New cross-border legislation to drive road safety, says TISPOL
Welcoming the new legislation, TISPOL said it believes this information exchange will ensure that foreign offenders can be identified and punished across borders. It further improves the consistent enforcement of road safety rules throughout the EU by ensuring equal treatment of offenders.
EU figures suggest that foreign drivers account for 5% of traffic but around 15% of speeding offences. Most have gone unpunished so far, with countries unable to pursue drivers when they return home.
TISPOL president Koen Ricour said: ‘We agree with the European Commission that these new rules will have a powerful deterrent effect and change the behaviour of many motorists who may previously have assumed they were beyond the reach of the law while driving in other countries.
‘Estimates show that nearly 500 lives a year could be saved under a system where all drivers have to comply with traffic legislation, regardless of what country they are travelling in.
‘We fully support the new legislation, as it removes the opportunity to drive away from justice. Cross border enforcement of traffic offences will prove a vital tool for police officers across Europe and will help make a big contribution to the European Commission's aim of halving road deaths by 2020.

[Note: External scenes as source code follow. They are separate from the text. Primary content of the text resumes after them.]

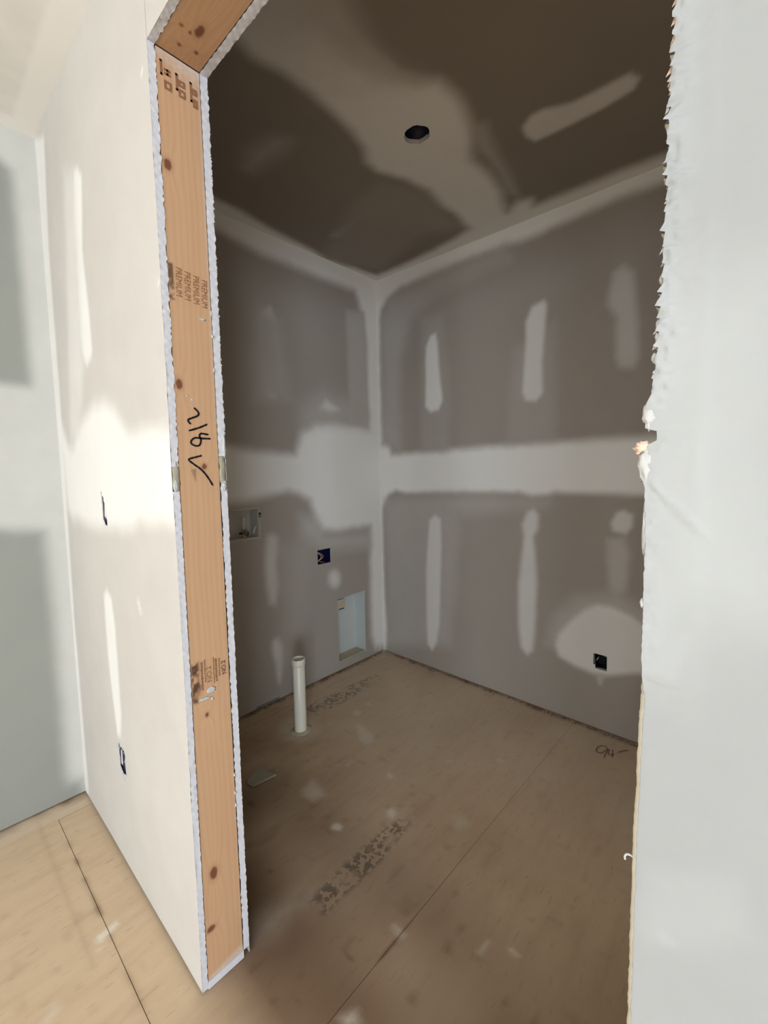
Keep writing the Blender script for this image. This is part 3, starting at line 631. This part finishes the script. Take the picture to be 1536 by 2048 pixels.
HV = []; HF = []
for s_ in HAND_216:
    a, b = ribbon(s_, .0042, plS); n = len(HV); HV += a; HF += [tuple(n+i for i in q) for q in b]
rel(pyd('handwriting', HV, HF, M['ink']), st)['label'] = 'black marker 216 and a tick written down the stud'
def text_on(txt, size, u, v, rot, mat, root, name='grade_stamp', sx=1.0, place=None):
    c = bpy.data.curves.new('t', 'FONT'); c.body = txt; c.size = size; c.align_x = 'CENTER'; c.align_y = 'CENTER'; c.resolution_u = 3
    o = bpy.data.objects.new('t', c); COL.objects.link(o); dg = bpy.context.evaluated_depsgraph_get()
    me = bpy.data.meshes.new_from_object(o.evaluated_get(dg)); bpy.data.objects.remove(o); bpy.data.curves.remove(c)
    ca, sa = math.cos(rot), math.sin(rot)
    for q in me.vertices:
        x, y = q.co.x*sx, q.co.y; q.co = (place or plS)(u+x*ca-y*sa, v+x*sa+y*ca)
    me.name = name; o = link(name, me, mat)
    return rel(o, root)
for k in range(4):                                                 # four stamped lines, the left one run off the edge
    text_on('PREMIUM', .0185, .0350+k*.0180, 1.668-k*.0035, -math.pi/2-.03, M['stamp'], st, sx=.82)
text_on('NO.2', .017, .0555, .778, math.pi/2+.05, M['stamp'], st, sx=1.0)
text_on('NO.2', .015, .0905, .782, math.pi/2+.05, M['stamp_dark'], st, sx=1.0)
def dashes(u, v0, v1, wd, seed, mat):
    rr = random.Random(seed); m = MB(); z = v0
    while z < v1:
        h = rr.uniform(.0015, .004); m.box(FX+.0003, FX+.0009, u-wd/2*rr.uniform(.5, 1), u+wd/2*rr.uniform(.5, 1), z, z+h); z += h+rr.uniform(.0008, .0016)
    rel(m.build('grade_stamp', mat), st)
for u, wd, a, b in ((.0390, .0060, .745, .812), (.0460, .0030, .762, .815), (.0665, .0030, .752, .812), (.0720, .0055, .755, .808), (.0800, .0035, .765, .808)):
    dashes(u, a, b, wd, int(u*1e4), M['stamp'])
# the stamp at the very top: worn block figures
HB = []
def blk(u, v, w, h, hole=True):
    m = MB(); t = .0042
    if hole:
        m.box(FX+.0003, FX+.0009, u-w/2, u-w/2+t, v-h/2, v+h/2).box(FX+.0003, FX+.0009, u+w/2-t, u+w/2, v-h/2, v+h/2)
        m.box(FX+.0003, FX+.0009, u-w/2+t, u+w/2-t, v-h/2, v-h/2+t).box(FX+.0003, FX+.0009, u-w/2+t, u+w/2-t, v+h/2-t, v+h/2)
    else:
        m.box(FX+.0003, FX+.0009, u-w/2, u+w/2, v-h/2, v-h/2+t).box(FX+.0003, FX+.0009, u-w/2, u+w/2, v+h/2-t, v+h/2).box(FX+.0003, FX+.0009, u-t/2, u+t/2, v-h/2, v+h/2)
    rel(m.build('grade_stamp', M['stamp']), st)
for u, v, w, h, ho in ((.036, 2.092, .013, .012, False), (.036, 2.066, .015, .017, True), (.054, 2.085, .006, .034, False), (.064, 2.086, .014, .013, True), (.064, 2.066, .014, .016, True),
                       (.083, 2.082, .005, .040, False), (.091, 2.085, .010, .013, True), (.091, 2.062, .010, .018, True), (.024, 2.096, .005, .030, False)):
    blk(u, v, w, h, ho)
lumpy('dried_compound', (FX, .058, .738), (.0008, .010, .007), M['tear'], None, 3.3); rel(bpy.data.objects[-1] if False else [o for o in COL.objects if o.name.startswith('dried_compound')][-1], st)
def smear(c, r, seed):
    o = lumpy('dried_compound', c, r, M['tear'], None, seed, (12, 8), .8); rel(o, st)
smear((FX, .043, .722), (.0006, .013, .004), 1.1); smear((FX, .060, .716), (.0009, .003, .004), 6.4); smear((FX, .083, 1.600), (.0009, .007, .0022), 2.4)
smear((FX, .040, 1.425), (.0009, .003, .002), 2.9); smear((FX, .051, 1.417), (.0008, .003, .002), 8.9)
# sole plate under the stud, dusted with compound
rel(MB().box(FX-.037, XL+.001, .014, .104, 0, .020).build('plate_end', M['core']), st)

hd = thing('door_header', 'orange pine header board with dark knots across the top of the door opening', 'header', ((XL+XR)/2, .059, HD))
us = lines(XL-.0, XR+.015, .004); vs = lines(y0, y1, .0025)
kn1 = [(.0640, -.934, .0075, .0170), (.0350, -.947, .004, .004), (.0520, -.950, .003, .004), (.0790, -.985, .004, .004), (.0480, -.992, .004, .004), (.07, -.72, .01, .03), (.03, -.45, .01, .03)]
fa = lambda U, V: wood_attrs(V, U, kn1, seed=3)
hf = sheet('header_face', us, vs, lambda u, v, w: (u, v, HD+.0015-(w-.0006)*.4), 0, (), True, M['header'],
    attrs={'grain': lambda U, V: fa(U, V)[0]*1.3, 'knot': lambda U, V: fa(U, V)[1], 'dust': lambda U, V: np.clip((.028-V)/.02, 0, 1)*.4, 'ink': lambda U, V: U*0})
rel(hf, hd); rel(MB().box(XL-.04, XR+.06, y0, y1, HD+.0045, HD+.14).build('header_body', M['plate']), hd)
# studs that close the wall inside (only their ends reach the opening)
js = thing('jamb_stud', 'stud hidden behind the ragged board edge right of the opening', 'stud', (XR+.03, .059, 0))
rel(MB().box(XR+.012, XR+.05, y0, y1, 0, HD).build('stud_body', M['plate']), js)

# ------------------------------------------------------------------ floor
fl = struct(bpy.data.objects.new('floor', None)); COL.objects.link(fl)
SX = -.752; G2 = .0007
def f_ink(U, V):
    m = np.zeros(U.shape)
    for q in INK: m = np.maximum(m, np.clip(.5-sdist(U, V, q)/.02, 0, 1))
    return m*np.clip(vnoise(U*1.0, V, .028, 52)*2.2-.25, 0, 1)
def f_dirt_shade(U, V):
    d = np.exp(-((U-SX)/.015)**2)*np.clip((.80-V)/.3, .12, 1)*np.clip(vnoise(U, V, .05, 61)*2-.6, 0, 1)
    d = np.maximum(d, np.exp(-((V+.103)/.008)**2)*(U < -1.0)*.7*np.clip(vnoise(U, V, .05, 62)*2-.7, 0, 1))
    d = np.maximum(d, np.exp(-((V+.152)/.008)**2)*(U < -1.3)*.16)
    d = np.maximum(d, np.exp(-((U-XW)/.035)**2)*.6*vnoise(U, V, .04, 63)*1.4)
    d = np.maximum(d, np.exp(-((V-YB)/.03)**2)*.7*vnoise(U, V, .05, 64)*1.4)
    door_shade = np.clip((1.05-V)/.8, 0, 1)*np.clip((V+.03)/.13, 0, 1)        # shadow inside the doorway, painted as darker floor
    d = np.maximum(d, door_shade*(.6+.5*vnoise(U, V, .16, 66)))
    d = np.maximum(d, .22*(V > 0)*vnoise(U, V, .2, 67))
    return np.clip(d+np.clip(vnoise(U, V, .035, 65)-.82, 0, 1)*1.2, 0, 1)
cols = [(XW-.09, -1.9705), (-1.9705, SX), (SX, .468), (.468, 1.688), (1.688, 2.908), (2.908, RX+.15)]
cuts = [[RY-.15, -1.5, .94, YB+.09], [RY-.15, -4.98, -2.54, -.1015, YB+.09], [RY-.15, -3.14, -.70, YB+.09], [RY-.15, -2.54, -.1, .05], [RY-.15, -3.1, -.7, .05], [RY-.15, -2.54, .05]]
for (a, b), cs in zip(cols, cuts):
    for c, d in zip(cs[:-1], cs[1:]):
        near = b < .5 and d > -.8
        stp = .010 if near else .08
        us = lines(a+G2, b-G2, stp); vs = lines(max(c+G2, -1.2) if near else c+G2, d-G2, stp)
        if near and c+G2 < -1.2: vs = np.concatenate([lines(c+G2, -1.2, .08)[:-1], vs])
        lift = random.uniform(-.0008, .0008)
        o = sheet('subfloor_panel', us, vs, lambda u, v, w, lift=lift: (u, v, w*.6-.0012+lift), lambda U, V: np.maximum(coat(U, V, 0, PATCH['G']), np.clip((V-.75)/.6, 0, 1)*(.12+.22*vnoise(U, V, .18, 68))), (), False, M['floor'], fl, attrs={'ink': f_ink, 'dirt_shade': f_dirt_shade})  # compound marks; towards the back, dust and added brightness painted in
        e = MB(); t = .018
        e.box(a+G2, b-G2, c+G2, d-G2, -.0185, -.0035).build('panel_core', M['plate'], o)
MB().box(XW-.15, RX+.1, RY-.1, YB+.15, -.035, -.0186).build('joist_deck', M['shadow_wood'], fl)
HV = []; HF = []
for s_ in HAND_94:
    a, b = ribbon(s_, .0045, lambda u, v: (u, v, .0012)); n = len(HV); HV += a; HF += [tuple(n+i for i in q) for q in b]
pyd('pencil_mark', HV, HF, M['pencil'], fl)

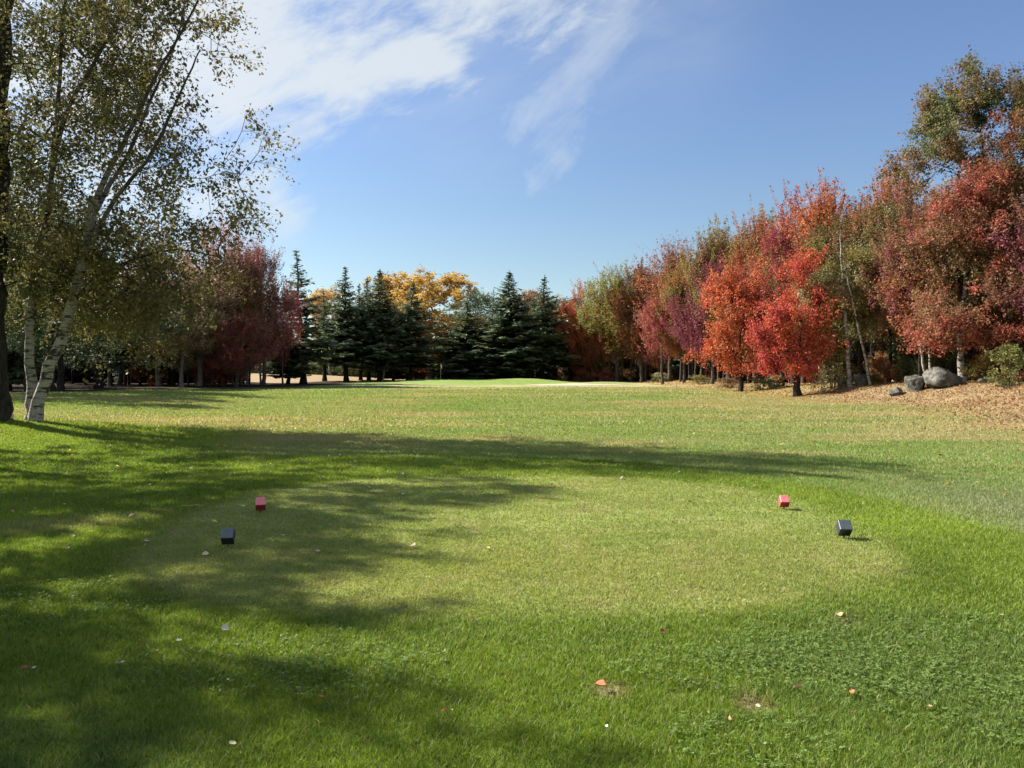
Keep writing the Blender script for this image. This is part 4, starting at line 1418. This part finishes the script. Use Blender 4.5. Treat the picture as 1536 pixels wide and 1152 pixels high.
# ------------------------------------------------------------------ shrubs
for (px, Y, s, sw, ca, cb, lb) in [
    (1512, 33.0, 1.0, 1.1, (0.22, 0.215, 0.06), OLIVE_D, "yellow-green leafy bush at the right edge of the leaf-strewn bank"),
    (1478, 36.5, .75, .8, RUST, OLIVE, "small rusty bush right of the pale-trunked tree"),
    (1536, 34.5, .7, .9, RED, RUST, "low red bush at the right edge beside the yellow-green one"),
    (1345, 45.0, 1.1, 1.0, OLIVE, GREEN_L, "olive bush left of the boulders"),
    (1318, 44.0, .8, .8, RUST, WINE, "small reddish bush behind the leaning birch stem"),
    (1250, 45.5, 1.7, 1.3, OLIVE, SAGE, "tall olive bush left of the straight olive birch"),
    (1410, 42.5, 1.7, 1.4, GREEN_L, OLIVE_D, "dark green bush behind the largest boulder"),
    (1370, 45.0, 1.6, 1.4, GREEN_L, OLIVE_D, "dark green bush in the shade left of the pale stems"),
    (1142, 58.0, .62, 1.1, SAGE, (0.22, 0.24, 0.14), "grey-green fern clump beside the trunk of the fiery maple"),
    (1164, 60.0, .55, 1.0, SAGE, OLIVE, "second grey-green fern clump right of the first, between the two maple trunks"),
    (1048, 82.0, .55, 1.2, SAGE, OLIVE, "grey-green fern clump at the edge of the right wood under the wine-purple maple"),
    (1090, 66.0, .5, 1.0, SAGE, BROWN, "small pale fern clump left of the fiery maple"),
    (990, 100.0, .7, 1.4, OLIVE_D, SAGE, "low dull bush at the wood edge under the rusty maples"),
    (905, 112.0, 1.5, 1.5, WINE, RUST, "dark red bush under the olive-yellow tree behind the bunker"),
    (872, 113.0, 1.0, 1.5, RUST, BROWN, "rusty bush at the far end of the right wood"),
    (758, 119.0, 1.0, 1.0, AMBER, RUST, "orange bush behind the green under the tallest spruce"),
    (1306, 590 and 43.4, .32, .6, GREEN_L, OLIVE, "tuft of green weeds at the foot of the olive birch"),
]:
    plant("shrub", lb, "bush", wx(px, Y), Y, SHRUBS[int(px) % 2], ca, cb, s, sw, px)
for i in range(58):
    Y = 34 + i * 1.5
    for q in range(1):
        x = float(toe(Y)) + rg.uniform(7.0, 14) - max(0, Y - 105) * .5
        px = 768 + x / Y * FPX
        if px < 1620:
            plant("shrub", "dim undergrowth bush in the shade of the right wood", "bush", x, Y, SHRUBS[i % 2], rg.choice([OLIVE_D, BROWN, WINE, GREEN_L]), rg.choice([RUST, OLIVE_D]), rg.uniform(.7, 1.5), rg.uniform(.9, 1.5), i, "undergrowth of the right wood")

for i in range(16):
    Y = 117 + rg.uniform(0, 8)
    px = 850 + i * 9.5
    plant("shrub", "dim bush under the trees at the far end of the right wood", "bush", wx(px, Y), Y, SHRUBS[i % 2], OLIVE_D, BROWN, rg.uniform(1.4, 2.2), 1.7, i, "bushes at the far end of the right wood")

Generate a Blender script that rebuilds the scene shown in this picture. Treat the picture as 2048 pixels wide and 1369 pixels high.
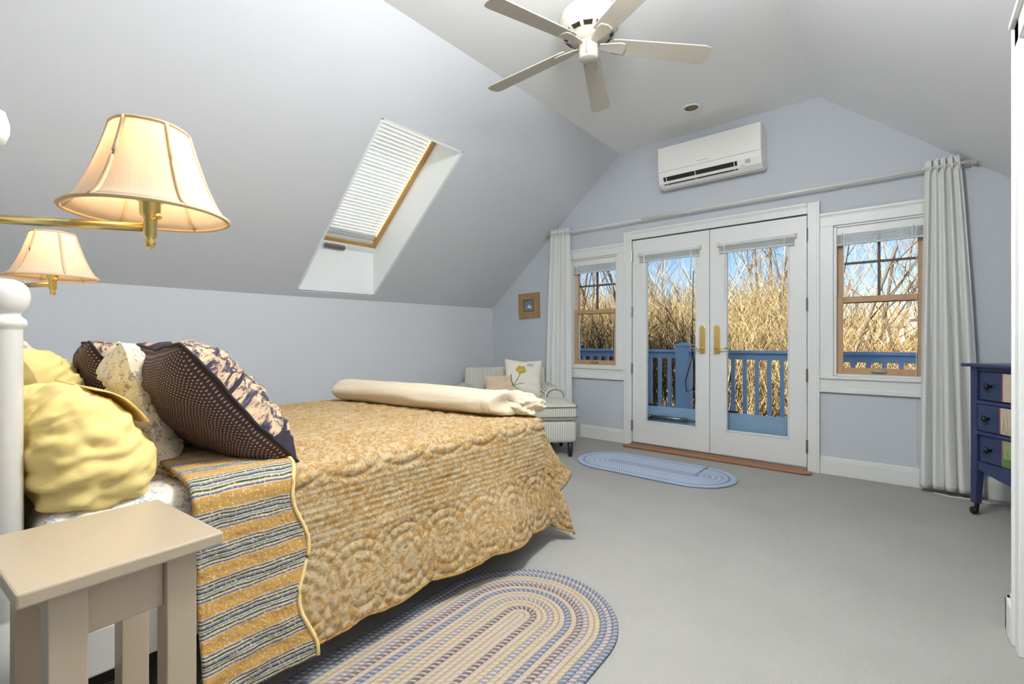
import bpy, math, random
import numpy as np
from mathutils import Vector, Matrix, noise
sc = bpy.context.scene
for o in list(bpy.data.objects): bpy.data.objects.remove(o)
C = sc.collection
PI = math.pi
R = math.radians

# ------------------------------------------------------------------ camera
cam = bpy.data.cameras.new('camera'); cam.sensor_width = 36; cam.lens = 945/2048*36
cam.clip_start = 0.02; cam.clip_end = 500
co = bpy.data.objects.new('camera', cam); C.objects.link(co)
co.location = (0, 0, 1.06); co.rotation_euler = (PI/2, 0, R(40.18))
cam.shift_y = -1.5/2048
sc.camera = co

# ------------------------------------------------------------------ sky, sun, exposure
w = bpy.data.worlds.new('sky'); sc.world = w; w.use_nodes = True
nt = w.node_tree; nt.nodes.clear()
sky = nt.nodes.new('ShaderNodeTexSky'); sky.sky_type = 'NISHITA'; sky.sun_disc = False
sky.sun_elevation = R(38); sky.sun_rotation = R(205); sky.altitude = 1500; sky.air_density = 1.0; sky.dust_density = 0.0; sky.ozone_density = 3.0
bg = nt.nodes.new('ShaderNodeBackground'); bg.inputs['Strength'].default_value = 0.066
wo = nt.nodes.new('ShaderNodeOutputWorld')
nt.links.new(sky.outputs[0], bg.inputs[0]); nt.links.new(bg.outputs[0], wo.inputs[0])
sl = bpy.data.lights.new('sun', 'SUN'); sl.energy = 20; sl.angle = R(0.6); sl.color = (1, .93, .82)
so = bpy.data.objects.new('sun', sl); C.objects.link(so)
SUN = Vector((-.26, -.75, .60)).normalized()
so.rotation_euler = (-SUN).to_track_quat('-Z', 'Y').to_euler(); so.location = (-6, -9, 9)
sc.view_settings.view_transform = 'Standard'; sc.view_settings.look = 'None'
sc.view_settings.gamma = 1; sc.view_settings.use_curve_mapping = False
sc.view_settings.exposure = 1.54
sc.cycles.use_denoising = True
sc.cycles.max_bounces = 14; sc.cycles.diffuse_bounces = 8; sc.cycles.transparent_max_bounces = 16
sc.cycles.sample_clamp_indirect = 6

# ------------------------------------------------------------------ materials
def S(r, g, b):
    f = lambda c: (c/255/12.92) if c/255 <= .04045 else ((c/255+.055)/1.055)**2.4
    return (f(r), f(g), f(b), 1)
MATS = {}
class N:
    "small node-graph helper"
    def __init__(s, name):
        s.m = bpy.data.materials.new(name); s.m.use_nodes = True
        s.t = s.m.node_tree; s.p = s.t.nodes['Principled BSDF']; s.out = s.t.nodes['Material Output']
        MATS[name] = s.m
    def n(s, typ, **kw):
        x = s.t.nodes.new('ShaderNode'+typ)
        for k, v in kw.items():
            if k in x.inputs: x.inputs[k].default_value = v
            else: setattr(x, k, v)
        return x
    def l(s, a, b): s.t.links.new(a, b)
    def val(s, sock, v):
        if hasattr(v, 'links'): s.l(v, sock)
        else: sock.default_value = v
    def math(s, op, a, b=0.0, c=0.0):
        x = s.t.nodes.new('ShaderNodeMath'); x.operation = op
        s.val(x.inputs[0], a); s.val(x.inputs[1], b); s.val(x.inputs[2], c)
        return x.outputs[0]
    def mix(s, f, a, b):
        x = s.t.nodes.new('ShaderNodeMix'); x.data_type = 'RGBA'
        s.val(x.inputs[0], f); s.val(x.inputs[6], a); s.val(x.inputs[7], b)
        return x.outputs[2]
    def coords(s, kind='Object'):
        return s.t.nodes.new('ShaderNodeTexCoord').outputs[kind]
    def noise(s, vec, scale, detail=3, rough=.5, dist=0.0):
        x = s.n('TexNoise'); x.inputs['Scale'].default_value = scale; x.inputs['Detail'].default_value = detail
        x.inputs['Roughness'].default_value = rough; x.inputs['Distortion'].default_value = dist
        s.l(vec, x.inputs['Vector']); return x.outputs['Fac']
    def ramp(s, fac, stops, const=False):
        x = s.n('ValToRGB'); r = x.color_ramp
        if const: r.interpolation = 'CONSTANT'
        while len(r.elements) < len(stops): r.elements.new(.5)
        for e, (p, c) in zip(r.elements, stops): e.position = p; e.color = c
        s.l(fac, x.inputs[0]); return x.outputs[0]
    def bump(s, h, strength=.3, dist=.01):
        x = s.n('Bump'); x.inputs['Strength'].default_value = strength; x.inputs['Distance'].default_value = dist
        s.l(h, x.inputs['Height']); s.l(x.outputs[0], s.p.inputs['Normal'])
    def base(s, c): s.val(s.p.inputs['Base Color'], c)
    def set(s, **kw):
        for k, v in kw.items(): s.p.inputs[k.replace('_', ' ')].default_value = v
        return s
def plain(name, col, rough=.5, metal=0, ns=60, var=.06, bump=.08, dist=.002, spec=.5, detail=3):
    g = N(name); g.set(Roughness=rough, Metallic=metal); g.p.inputs['Specular IOR Level'].default_value = spec
    v = g.coords(); f = g.noise(v, ns, detail)
    dk = tuple(c*(1-var) for c in col[:3])+(1,); lt = tuple(min(1, c*(1+var)) for c in col[:3])+(1,)
    g.base(g.mix(f, dk, lt))
    if bump: g.bump(f, bump, dist)
    return g.m
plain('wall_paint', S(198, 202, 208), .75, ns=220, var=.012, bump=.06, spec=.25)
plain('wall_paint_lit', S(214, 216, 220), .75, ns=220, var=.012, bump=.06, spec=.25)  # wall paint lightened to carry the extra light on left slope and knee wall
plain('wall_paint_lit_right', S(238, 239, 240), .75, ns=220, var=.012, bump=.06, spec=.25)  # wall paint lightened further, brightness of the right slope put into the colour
plain('ceiling_paint', S(244, 244, 243), .8, ns=200, var=.01, bump=.05, spec=.2)
plain('trim_paint', S(226, 226, 223), .38, ns=120, var=.015, bump=.03)
plain('reveal_paint', S(240, 243, 243), .5, ns=120, var=.01, bump=.03)
plain('sash_wood', S(188, 152, 112), .5, ns=30, var=.14, bump=.1)
plain('skylight_wood', S(196, 150, 88), .45, ns=40, var=.16, bump=.1)
plain('muntin_dark', S(96, 84, 74), .6, ns=50, var=.1)
plain('white_plastic', S(238, 238, 233), .35, ns=100, var=.01, bump=.02)
plain('ac_white', S(236, 234, 228), .4, ns=100, var=.01, bump=.02)
plain('dark_vent', S(38, 34, 32), .7)
plain('brass', S(232, 204, 130), .26, 1, ns=80, var=.05, bump=.03)
plain('aged_brass', S(160, 140, 100), .4, 1, ns=80, var=.1)
plain('steel', S(150, 150, 148), .35, 1, ns=80, var=.08)
plain('fan_white', S(196, 188, 174), .22, ns=100, var=.015, bump=.02)
plain('white_enamel', S(224, 221, 214), .22, ns=90, var=.012, bump=.03)
plain('nightstand_white', S(188, 170, 145), .32, ns=60, var=.012, bump=.02)
plain('blue_paint', S(52, 64, 100), .35, ns=18, var=.16, bump=.1)
plain('rail_blue', S(160, 188, 220), .5, ns=30, var=.08)
plain('storm_blue', S(146, 172, 200), .45, ns=30, var=.06)
plain('knob_dark', S(28, 30, 40), .25, ns=40, var=.1)
plain('black_iron', S(26, 23, 22), .4, ns=40, var=.1)
plain('panel_beige', S(206, 186, 166), .5, ns=14, var=.12)
plain('panel_green', S(84, 132, 62), .5, ns=30, var=.35)
plain('panel_sage', S(150, 160, 110), .5, ns=40, var=.3)
plain('paint_black', S(24, 26, 34), .5)
plain('paint_straw', S(196, 170, 96), .5)
plain('paint_pink', S(160, 92, 92), .5)
plain('beige_clip', S(220, 204, 170), .5)
plain('tray_black', S(30, 30, 32), .3)
plain('cord_white', S(226, 226, 222), .5)
plain('cable_black', S(34, 34, 38), .5)
plain('can_tan', S(168, 140, 108), .6)
plain('grey_box', S(176, 176, 170), .6, ns=30, var=.08)
plain('sticker_grey', S(186, 188, 188), .5)
plain('dandelion', S(206, 184, 60), .7, ns=80, var=.3)
plain('stem_green', S(112, 128, 84), .7, ns=80, var=.2)
plain('ink_grey', S(130, 130, 126), .7)
def twigmat(name, c1, c2, c3):
    g = N(name); g.set(Roughness=.9); g.p.inputs['Specular IOR Level'].default_value = .1
    ge = g.n('NewGeometry'); g.base(g.ramp(ge.outputs['Random Per Island'], [(0, c1), (.5, c2), (1, c3)]))
twigmat('twig_gold', S(34, 27, 20), S(90, 73, 48), S(140, 122, 90)); twigmat('twig_brown', S(26, 21, 17), S(54, 44, 34), S(106, 90, 68))
plain('bark', S(54, 45, 36), .9, ns=6, var=.35)
plain('hill_scrub', S(86, 72, 50), .95, ns=.9, var=.4, bump=.4, dist=.3, detail=8)
plain('house_white', S(150, 150, 150), .8, ns=2)
plain('house_roof', S(86, 80, 76), .8, ns=3)
plain('deck_board', S(150, 160, 172), .7, ns=8, var=.1)
plain('shade_trim', S(214, 184, 142), .7, ns=90, var=.05)
plain('black_fabric', S(40, 34, 32), .9)
# carpet
g = N('carpet'); g.set(Roughness=.95); g.p.inputs['Specular IOR Level'].default_value = .1
v = g.coords(); f1 = g.noise(v, 170, 4, .7); f2 = g.noise(v, 2.2, 2); vo = g.n('TexVoronoi'); vo.inputs['Scale'].default_value = 240; g.l(v, vo.inputs['Vector'])
g.base(g.mix(g.math('MULTIPLY_ADD', f1, .6, g.math('MULTIPLY', f2, .4)), S(152, 149, 143), S(186, 183, 177)))
g.bump(g.math('ADD', f1, g.math('MULTIPLY', vo.outputs['Distance'], .8)), .55, .006)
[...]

‘We believe the new rules will help raise the profile of road safety across Europe and will prove an effective deterrent to those people who previously assumed they could drive according to their own wishes, rather than according to the appropriate rules, when away from their home country.
‘In summary, the Directive will make Europe not only a safer place, but also a fairer and more equal place where the same standards of justice apply to all.’